Extract the full listing verbatim and drop any pictures from your copy.

[Start Material provided]

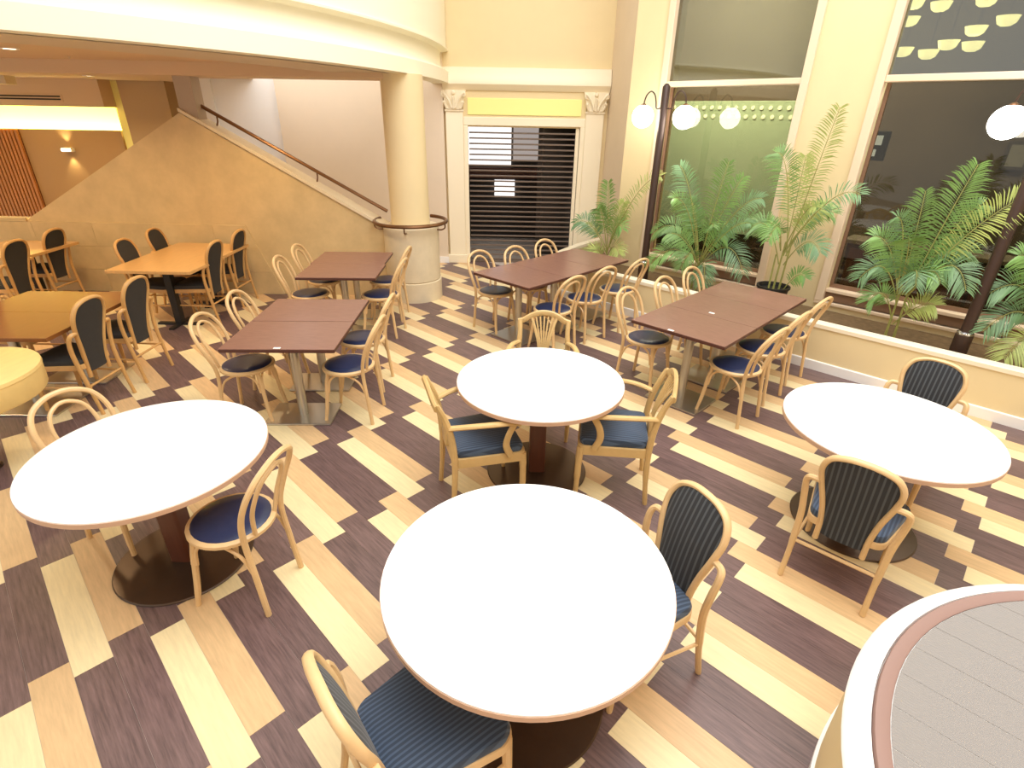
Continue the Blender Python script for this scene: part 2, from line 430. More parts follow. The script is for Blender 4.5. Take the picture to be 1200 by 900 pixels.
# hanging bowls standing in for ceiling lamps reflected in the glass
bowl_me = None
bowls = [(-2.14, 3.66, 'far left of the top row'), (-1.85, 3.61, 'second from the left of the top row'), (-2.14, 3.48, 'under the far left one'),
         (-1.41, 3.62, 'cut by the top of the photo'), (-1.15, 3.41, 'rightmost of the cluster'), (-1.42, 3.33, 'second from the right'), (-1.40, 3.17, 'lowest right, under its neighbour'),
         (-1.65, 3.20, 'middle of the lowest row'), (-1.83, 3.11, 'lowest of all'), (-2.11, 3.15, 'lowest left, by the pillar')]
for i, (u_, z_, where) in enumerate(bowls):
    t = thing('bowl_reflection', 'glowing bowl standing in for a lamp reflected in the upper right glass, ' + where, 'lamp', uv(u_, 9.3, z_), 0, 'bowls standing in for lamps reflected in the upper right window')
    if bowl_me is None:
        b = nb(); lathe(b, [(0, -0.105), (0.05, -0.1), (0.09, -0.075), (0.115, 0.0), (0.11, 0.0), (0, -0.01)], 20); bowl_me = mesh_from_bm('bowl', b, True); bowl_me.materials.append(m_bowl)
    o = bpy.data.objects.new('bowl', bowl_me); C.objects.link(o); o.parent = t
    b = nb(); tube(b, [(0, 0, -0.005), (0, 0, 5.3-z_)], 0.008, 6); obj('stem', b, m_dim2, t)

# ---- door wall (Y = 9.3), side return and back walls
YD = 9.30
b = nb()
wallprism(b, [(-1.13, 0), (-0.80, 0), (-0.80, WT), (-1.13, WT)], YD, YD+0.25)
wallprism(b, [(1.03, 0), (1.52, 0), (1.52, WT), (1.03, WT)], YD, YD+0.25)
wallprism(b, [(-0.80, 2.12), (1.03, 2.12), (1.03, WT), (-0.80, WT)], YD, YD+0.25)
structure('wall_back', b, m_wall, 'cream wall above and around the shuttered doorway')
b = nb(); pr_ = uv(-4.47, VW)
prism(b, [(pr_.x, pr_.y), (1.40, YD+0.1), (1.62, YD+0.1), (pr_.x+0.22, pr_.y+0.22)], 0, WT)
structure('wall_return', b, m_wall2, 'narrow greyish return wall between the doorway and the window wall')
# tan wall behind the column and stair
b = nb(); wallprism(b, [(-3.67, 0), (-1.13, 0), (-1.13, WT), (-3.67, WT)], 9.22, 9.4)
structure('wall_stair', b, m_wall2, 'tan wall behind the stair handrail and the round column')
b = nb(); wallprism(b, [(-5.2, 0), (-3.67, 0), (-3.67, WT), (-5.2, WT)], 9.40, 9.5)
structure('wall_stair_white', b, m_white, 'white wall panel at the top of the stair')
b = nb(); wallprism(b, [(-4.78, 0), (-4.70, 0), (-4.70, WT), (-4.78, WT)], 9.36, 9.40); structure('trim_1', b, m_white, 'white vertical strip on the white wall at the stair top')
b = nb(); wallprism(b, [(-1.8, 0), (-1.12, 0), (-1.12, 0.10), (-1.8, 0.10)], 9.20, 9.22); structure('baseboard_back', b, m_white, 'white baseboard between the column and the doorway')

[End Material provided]

> _Correct output_:
Continue the Blender Python script for this scene: part 2, from line 430. More parts follow. The script is for Blender 4.5. Take the picture to be 1200 by 900 pixels.
# hanging bowls standing in for ceiling lamps reflected in the glass
bowl_me = None
bowls = [(-2.14, 3.66, 'far left of the top row'), (-1.85, 3.61, 'second from the left of the top row'), (-2.14, 3.48, 'under the far left one'),
         (-1.41, 3.62, 'cut by the top of the photo'), (-1.15, 3.41, 'rightmost of the cluster'), (-1.42, 3.33, 'second from the right'), (-1.40, 3.17, 'lowest right, under its neighbour'),
         (-1.65, 3.20, 'middle of the lowest row'), (-1.83, 3.11, 'lowest of all'), (-2.11, 3.15, 'lowest left, by the pillar')]
for i, (u_, z_, where) in enumerate(bowls):
    t = thing('bowl_reflection', 'glowing bowl standing in for a lamp reflected in the upper right glass, ' + where, 'lamp', uv(u_, 9.3, z_), 0, 'bowls standing in for lamps reflected in the upper right window')
    if bowl_me is None:
        b = nb(); lathe(b, [(0, -0.105), (0.05, -0.1), (0.09, -0.075), (0.115, 0.0), (0.11, 0.0), (0, -0.01)], 20); bowl_me = mesh_from_bm('bowl', b, True); bowl_me.materials.append(m_bowl)
    o = bpy.data.objects.new('bowl', bowl_me); C.objects.link(o); o.parent = t
    b = nb(); tube(b, [(0, 0, -0.005), (0, 0, 5.3-z_)], 0.008, 6); obj('stem', b, m_dim2, t)

# ---- door wall (Y = 9.3), side return and back walls
YD = 9.30
b = nb()
wallprism(b, [(-1.13, 0), (-0.80, 0), (-0.80, WT), (-1.13, WT)], YD, YD+0.25)
wallprism(b, [(1.03, 0), (1.52, 0), (1.52, WT), (1.03, WT)], YD, YD+0.25)
wallprism(b, [(-0.80, 2.12), (1.03, 2.12), (1.03, WT), (-0.80, WT)], YD, YD+0.25)
structure('wall_back', b, m_wall, 'cream wall above and around the shuttered doorway')
b = nb(); pr_ = uv(-4.47, VW)
prism(b, [(pr_.x, pr_.y), (1.40, YD+0.1), (1.62, YD+0.1), (pr_.x+0.22, pr_.y+0.22)], 0, WT)
structure('wall_return', b, m_wall2, 'narrow greyish return wall between the doorway and the window wall')
# tan wall behind the column and stair
b = nb(); wallprism(b, [(-3.67, 0), (-1.13, 0), (-1.13, WT), (-3.67, WT)], 9.22, 9.4)
structure('wall_stair', b, m_wall2, 'tan wall behind the stair handrail and the round column')
b = nb(); wallprism(b, [(-5.2, 0), (-3.67, 0), (-3.67, WT), (-5.2, WT)], 9.40, 9.5)
structure('wall_stair_white', b, m_white, 'white wall panel at the top of the stair')
b = nb(); wallprism(b, [(-4.78, 0), (-4.70, 0), (-4.70, WT), (-4.78, WT)], 9.36, 9.40); structure('trim_1', b, m_white, 'white vertical strip on the white wall at the stair top')
b = nb(); wallprism(b, [(-1.8, 0), (-1.12, 0), (-1.12, 0.10), (-1.8, 0.10)], 9.20, 9.22); structure('baseboard_back', b, m_white, 'white baseboard between the column and the doorway')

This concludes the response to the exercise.